Zurück nach Hinterwald zum Kriminalroman: Dort kommen zu den Aufdeckungen der alten ganz konkrete aktuelle Morde dazu, die mit einer der »Traditionspflege«-Feiern und den Aktionen dagegen verbunden sind. Als »Ich«-Erzählerin fungiert eine junge Lokaljournalistin, der erst langsam klar wird, was sich da an ihrem Arbeitsort Hinterwald im Umfeld der Gebirgsjäger-Traditionen entwickelt hat und was da nach wie vor passiert. Eine andere Protaginistin kommt aus linksautonomen Gegendemonstrantinnen-Kreisen – und die beiden Frauen sind sich längere Zeit erstmal spinnefeind.
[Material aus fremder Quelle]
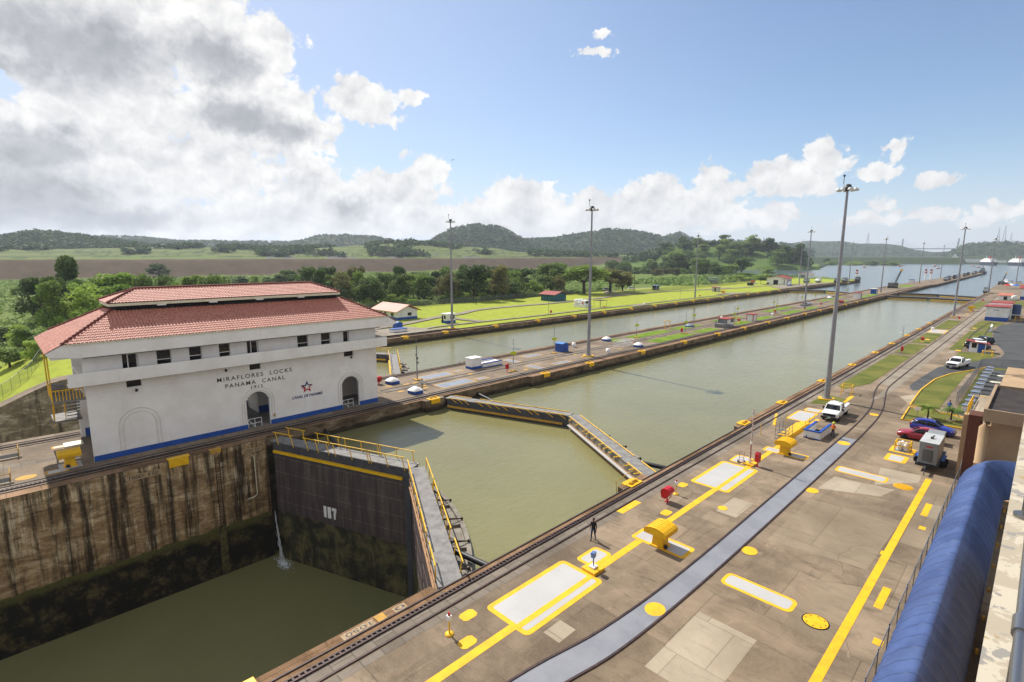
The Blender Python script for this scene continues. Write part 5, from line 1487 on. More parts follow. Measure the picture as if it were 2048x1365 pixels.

Nicht unwesentliche Rollen im Verlauf des Romans spielen diverse »Kameradschafts«-Veteranen, aber auch ein strammer junger Bundeswehrangehöriger, der Ortsbürgermeister, eine Frau aus Griechenland, die unter den Wehrmachtsverbrechen zu leiden hatte, und viele andere Leute…
Eine fesselnde Lektüre, mit beinahe 500 Seiten für einen Krimi allerdings schon ganz schön gewichtig. Aber es lohnt sich wirklich, Hinterwald und Umgebung mal näher zu erkunden.